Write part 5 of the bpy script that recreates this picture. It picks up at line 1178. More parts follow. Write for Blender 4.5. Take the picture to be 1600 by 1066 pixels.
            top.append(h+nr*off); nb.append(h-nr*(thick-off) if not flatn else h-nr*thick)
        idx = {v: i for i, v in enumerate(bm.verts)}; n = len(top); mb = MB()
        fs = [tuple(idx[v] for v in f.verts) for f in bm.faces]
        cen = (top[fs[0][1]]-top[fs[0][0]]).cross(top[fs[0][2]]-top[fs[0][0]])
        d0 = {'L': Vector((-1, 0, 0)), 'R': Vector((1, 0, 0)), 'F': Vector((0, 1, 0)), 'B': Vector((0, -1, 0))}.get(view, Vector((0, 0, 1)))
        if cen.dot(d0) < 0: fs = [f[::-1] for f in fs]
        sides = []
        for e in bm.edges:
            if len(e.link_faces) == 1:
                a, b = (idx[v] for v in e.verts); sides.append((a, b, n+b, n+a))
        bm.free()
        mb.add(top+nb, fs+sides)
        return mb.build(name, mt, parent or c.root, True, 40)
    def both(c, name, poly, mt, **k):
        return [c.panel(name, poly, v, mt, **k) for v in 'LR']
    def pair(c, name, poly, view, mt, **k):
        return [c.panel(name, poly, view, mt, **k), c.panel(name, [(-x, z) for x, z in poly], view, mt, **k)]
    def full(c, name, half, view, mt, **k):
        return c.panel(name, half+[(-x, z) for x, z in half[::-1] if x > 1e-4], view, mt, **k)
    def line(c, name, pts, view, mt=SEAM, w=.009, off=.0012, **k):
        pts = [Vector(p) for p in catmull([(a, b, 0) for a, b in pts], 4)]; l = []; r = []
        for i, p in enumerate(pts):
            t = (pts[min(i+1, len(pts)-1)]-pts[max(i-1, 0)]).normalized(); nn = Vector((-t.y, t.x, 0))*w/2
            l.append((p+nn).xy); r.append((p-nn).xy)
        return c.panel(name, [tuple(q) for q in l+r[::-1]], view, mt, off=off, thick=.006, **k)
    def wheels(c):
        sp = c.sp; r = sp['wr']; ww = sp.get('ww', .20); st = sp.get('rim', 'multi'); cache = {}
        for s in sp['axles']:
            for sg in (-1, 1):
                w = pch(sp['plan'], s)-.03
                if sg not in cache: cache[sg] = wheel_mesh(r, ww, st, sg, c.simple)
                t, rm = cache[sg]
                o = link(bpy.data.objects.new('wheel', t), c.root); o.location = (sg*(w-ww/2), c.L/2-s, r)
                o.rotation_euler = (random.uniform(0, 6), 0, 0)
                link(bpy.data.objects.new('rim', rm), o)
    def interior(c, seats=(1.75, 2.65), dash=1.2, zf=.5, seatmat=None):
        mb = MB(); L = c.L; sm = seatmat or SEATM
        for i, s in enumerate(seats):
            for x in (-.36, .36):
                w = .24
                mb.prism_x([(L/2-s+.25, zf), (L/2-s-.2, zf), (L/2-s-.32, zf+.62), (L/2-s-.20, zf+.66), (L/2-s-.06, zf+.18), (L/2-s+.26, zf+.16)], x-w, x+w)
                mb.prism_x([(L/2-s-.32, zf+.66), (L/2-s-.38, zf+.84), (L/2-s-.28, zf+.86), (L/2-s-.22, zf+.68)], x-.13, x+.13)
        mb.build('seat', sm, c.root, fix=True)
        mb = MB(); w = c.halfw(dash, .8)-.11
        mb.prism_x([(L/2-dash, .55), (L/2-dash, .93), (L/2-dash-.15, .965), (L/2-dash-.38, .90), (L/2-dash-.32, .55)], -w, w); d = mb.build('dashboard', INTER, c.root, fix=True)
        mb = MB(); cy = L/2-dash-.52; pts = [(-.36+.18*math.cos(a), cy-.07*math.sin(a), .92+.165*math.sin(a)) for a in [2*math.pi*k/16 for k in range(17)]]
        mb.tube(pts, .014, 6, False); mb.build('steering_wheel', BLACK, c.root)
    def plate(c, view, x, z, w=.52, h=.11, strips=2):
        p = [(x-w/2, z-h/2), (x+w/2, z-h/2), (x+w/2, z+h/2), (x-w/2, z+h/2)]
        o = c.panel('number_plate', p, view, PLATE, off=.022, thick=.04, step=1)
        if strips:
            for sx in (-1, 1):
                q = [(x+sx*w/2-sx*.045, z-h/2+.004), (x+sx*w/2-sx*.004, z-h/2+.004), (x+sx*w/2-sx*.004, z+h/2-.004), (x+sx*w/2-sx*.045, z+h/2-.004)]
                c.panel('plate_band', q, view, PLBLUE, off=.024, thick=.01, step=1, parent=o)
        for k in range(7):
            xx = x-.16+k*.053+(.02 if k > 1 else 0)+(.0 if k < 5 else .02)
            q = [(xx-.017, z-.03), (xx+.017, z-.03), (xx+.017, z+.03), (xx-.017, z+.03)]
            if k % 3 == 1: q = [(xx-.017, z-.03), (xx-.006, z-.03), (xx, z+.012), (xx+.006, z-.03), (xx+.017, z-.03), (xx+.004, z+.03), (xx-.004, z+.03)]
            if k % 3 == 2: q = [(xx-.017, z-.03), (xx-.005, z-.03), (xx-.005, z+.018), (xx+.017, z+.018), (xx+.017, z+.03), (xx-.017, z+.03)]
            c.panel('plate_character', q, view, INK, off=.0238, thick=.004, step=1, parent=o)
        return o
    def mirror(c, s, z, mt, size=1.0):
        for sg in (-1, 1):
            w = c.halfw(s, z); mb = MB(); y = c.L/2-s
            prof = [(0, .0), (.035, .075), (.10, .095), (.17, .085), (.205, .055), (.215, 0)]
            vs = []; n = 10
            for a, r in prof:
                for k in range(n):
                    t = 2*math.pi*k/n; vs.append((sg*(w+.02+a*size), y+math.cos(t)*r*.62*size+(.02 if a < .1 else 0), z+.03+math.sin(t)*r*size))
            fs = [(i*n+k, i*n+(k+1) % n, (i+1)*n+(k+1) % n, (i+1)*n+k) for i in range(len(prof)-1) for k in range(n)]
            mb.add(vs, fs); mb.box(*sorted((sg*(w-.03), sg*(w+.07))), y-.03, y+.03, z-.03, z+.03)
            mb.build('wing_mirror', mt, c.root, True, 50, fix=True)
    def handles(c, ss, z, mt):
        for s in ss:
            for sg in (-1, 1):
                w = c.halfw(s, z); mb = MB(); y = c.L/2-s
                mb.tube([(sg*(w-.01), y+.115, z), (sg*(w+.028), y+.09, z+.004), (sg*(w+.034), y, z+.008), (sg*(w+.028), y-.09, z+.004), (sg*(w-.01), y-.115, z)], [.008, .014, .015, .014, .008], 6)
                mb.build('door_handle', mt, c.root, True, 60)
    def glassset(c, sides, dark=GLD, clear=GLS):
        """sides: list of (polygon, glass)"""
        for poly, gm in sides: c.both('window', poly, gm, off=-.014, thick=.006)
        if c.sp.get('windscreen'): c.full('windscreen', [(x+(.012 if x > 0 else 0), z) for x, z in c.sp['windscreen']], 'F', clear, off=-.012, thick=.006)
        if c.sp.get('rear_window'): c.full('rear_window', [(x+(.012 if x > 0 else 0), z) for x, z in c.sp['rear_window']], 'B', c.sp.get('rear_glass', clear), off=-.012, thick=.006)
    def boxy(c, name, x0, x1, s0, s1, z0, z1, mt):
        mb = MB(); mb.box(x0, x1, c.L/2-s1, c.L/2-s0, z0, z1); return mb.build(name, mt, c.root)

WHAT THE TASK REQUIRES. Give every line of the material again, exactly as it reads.

SOLUTION TO THE PROBLEM.
Write part 5 of the bpy script that recreates this picture. It picks up at line 1178. More parts follow. Write for Blender 4.5. Take the picture to be 1600 by 1066 pixels.
            top.append(h+nr*off); nb.append(h-nr*(thick-off) if not flatn else h-nr*thick)
        idx = {v: i for i, v in enumerate(bm.verts)}; n = len(top); mb = MB()
        fs = [tuple(idx[v] for v in f.verts) for f in bm.faces]
        cen = (top[fs[0][1]]-top[fs[0][0]]).cross(top[fs[0][2]]-top[fs[0][0]])
        d0 = {'L': Vector((-1, 0, 0)), 'R': Vector((1, 0, 0)), 'F': Vector((0, 1, 0)), 'B': Vector((0, -1, 0))}.get(view, Vector((0, 0, 1)))
        if cen.dot(d0) < 0: fs = [f[::-1] for f in fs]
        sides = []
        for e in bm.edges:
            if len(e.link_faces) == 1:
                a, b = (idx[v] for v in e.verts); sides.append((a, b, n+b, n+a))
        bm.free()
        mb.add(top+nb, fs+sides)
        return mb.build(name, mt, parent or c.root, True, 40)
    def both(c, name, poly, mt, **k):
        return [c.panel(name, poly, v, mt, **k) for v in 'LR']
    def pair(c, name, poly, view, mt, **k):
        return [c.panel(name, poly, view, mt, **k), c.panel(name, [(-x, z) for x, z in poly], view, mt, **k)]
    def full(c, name, half, view, mt, **k):
        return c.panel(name, half+[(-x, z) for x, z in half[::-1] if x > 1e-4], view, mt, **k)
    def line(c, name, pts, view, mt=SEAM, w=.009, off=.0012, **k):
        pts = [Vector(p) for p in catmull([(a, b, 0) for a, b in pts], 4)]; l = []; r = []
        for i, p in enumerate(pts):
            t = (pts[min(i+1, len(pts)-1)]-pts[max(i-1, 0)]).normalized(); nn = Vector((-t.y, t.x, 0))*w/2
            l.append((p+nn).xy); r.append((p-nn).xy)
        return c.panel(name, [tuple(q) for q in l+r[::-1]], view, mt, off=off, thick=.006, **k)
    def wheels(c):
        sp = c.sp; r = sp['wr']; ww = sp.get('ww', .20); st = sp.get('rim', 'multi'); cache = {}
        for s in sp['axles']:
            for sg in (-1, 1):
                w = pch(sp['plan'], s)-.03
                if sg not in cache: cache[sg] = wheel_mesh(r, ww, st, sg, c.simple)
                t, rm = cache[sg]
                o = link(bpy.data.objects.new('wheel', t), c.root); o.location = (sg*(w-ww/2), c.L/2-s, r)
                o.rotation_euler = (random.uniform(0, 6), 0, 0)
                link(bpy.data.objects.new('rim', rm), o)
    def interior(c, seats=(1.75, 2.65), dash=1.2, zf=.5, seatmat=None):
        mb = MB(); L = c.L; sm = seatmat or SEATM
        for i, s in enumerate(seats):
            for x in (-.36, .36):
                w = .24
                mb.prism_x([(L/2-s+.25, zf), (L/2-s-.2, zf), (L/2-s-.32, zf+.62), (L/2-s-.20, zf+.66), (L/2-s-.06, zf+.18), (L/2-s+.26, zf+.16)], x-w, x+w)
                mb.prism_x([(L/2-s-.32, zf+.66), (L/2-s-.38, zf+.84), (L/2-s-.28, zf+.86), (L/2-s-.22, zf+.68)], x-.13, x+.13)
        mb.build('seat', sm, c.root, fix=True)
        mb = MB(); w = c.halfw(dash, .8)-.11
        mb.prism_x([(L/2-dash, .55), (L/2-dash, .93), (L/2-dash-.15, .965), (L/2-dash-.38, .90), (L/2-dash-.32, .55)], -w, w); d = mb.build('dashboard', INTER, c.root, fix=True)
        mb = MB(); cy = L/2-dash-.52; pts = [(-.36+.18*math.cos(a), cy-.07*math.sin(a), .92+.165*math.sin(a)) for a in [2*math.pi*k/16 for k in range(17)]]
        mb.tube(pts, .014, 6, False); mb.build('steering_wheel', BLACK, c.root)
    def plate(c, view, x, z, w=.52, h=.11, strips=2):
        p = [(x-w/2, z-h/2), (x+w/2, z-h/2), (x+w/2, z+h/2), (x-w/2, z+h/2)]
        o = c.panel('number_plate', p, view, PLATE, off=.022, thick=.04, step=1)
        if strips:
            for sx in (-1, 1):
                q = [(x+sx*w/2-sx*.045, z-h/2+.004), (x+sx*w/2-sx*.004, z-h/2+.004), (x+sx*w/2-sx*.004, z+h/2-.004), (x+sx*w/2-sx*.045, z+h/2-.004)]
                c.panel('plate_band', q, view, PLBLUE, off=.024, thick=.01, step=1, parent=o)
        for k in range(7):
            xx = x-.16+k*.053+(.02 if k > 1 else 0)+(.0 if k < 5 else .02)
            q = [(xx-.017, z-.03), (xx+.017, z-.03), (xx+.017, z+.03), (xx-.017, z+.03)]
            if k % 3 == 1: q = [(xx-.017, z-.03), (xx-.006, z-.03), (xx, z+.012), (xx+.006, z-.03), (xx+.017, z-.03), (xx+.004, z+.03), (xx-.004, z+.03)]
            if k % 3 == 2: q = [(xx-.017, z-.03), (xx-.005, z-.03), (xx-.005, z+.018), (xx+.017, z+.018), (xx+.017, z+.03), (xx-.017, z+.03)]
            c.panel('plate_character', q, view, INK, off=.0238, thick=.004, step=1, parent=o)
        return o
    def mirror(c, s, z, mt, size=1.0):
        for sg in (-1, 1):
            w = c.halfw(s, z); mb = MB(); y = c.L/2-s
            prof = [(0, .0), (.035, .075), (.10, .095), (.17, .085), (.205, .055), (.215, 0)]
            vs = []; n = 10
            for a, r in prof:
                for k in range(n):
                    t = 2*math.pi*k/n; vs.append((sg*(w+.02+a*size), y+math.cos(t)*r*.62*size+(.02 if a < .1 else 0), z+.03+math.sin(t)*r*size))
            fs = [(i*n+k, i*n+(k+1) % n, (i+1)*n+(k+1) % n, (i+1)*n+k) for i in range(len(prof)-1) for k in range(n)]
            mb.add(vs, fs); mb.box(*sorted((sg*(w-.03), sg*(w+.07))), y-.03, y+.03, z-.03, z+.03)
            mb.build('wing_mirror', mt, c.root, True, 50, fix=True)
    def handles(c, ss, z, mt):
        for s in ss:
            for sg in (-1, 1):
                w = c.halfw(s, z); mb = MB(); y = c.L/2-s
                mb.tube([(sg*(w-.01), y+.115, z), (sg*(w+.028), y+.09, z+.004), (sg*(w+.034), y, z+.008), (sg*(w+.028), y-.09, z+.004), (sg*(w-.01), y-.115, z)], [.008, .014, .015, .014, .008], 6)
                mb.build('door_handle', mt, c.root, True, 60)
    def glassset(c, sides, dark=GLD, clear=GLS):
        """sides: list of (polygon, glass)"""
        for poly, gm in sides: c.both('window', poly, gm, off=-.014, thick=.006)
        if c.sp.get('windscreen'): c.full('windscreen', [(x+(.012 if x > 0 else 0), z) for x, z in c.sp['windscreen']], 'F', clear, off=-.012, thick=.006)
        if c.sp.get('rear_window'): c.full('rear_window', [(x+(.012 if x > 0 else 0), z) for x, z in c.sp['rear_window']], 'B', c.sp.get('rear_glass', clear), off=-.012, thick=.006)
    def boxy(c, name, x0, x1, s0, s1, z0, z1, mt):
        mb = MB(); mb.box(x0, x1, c.L/2-s1, c.L/2-s0, z0, z1); return mb.build(name, mt, c.root)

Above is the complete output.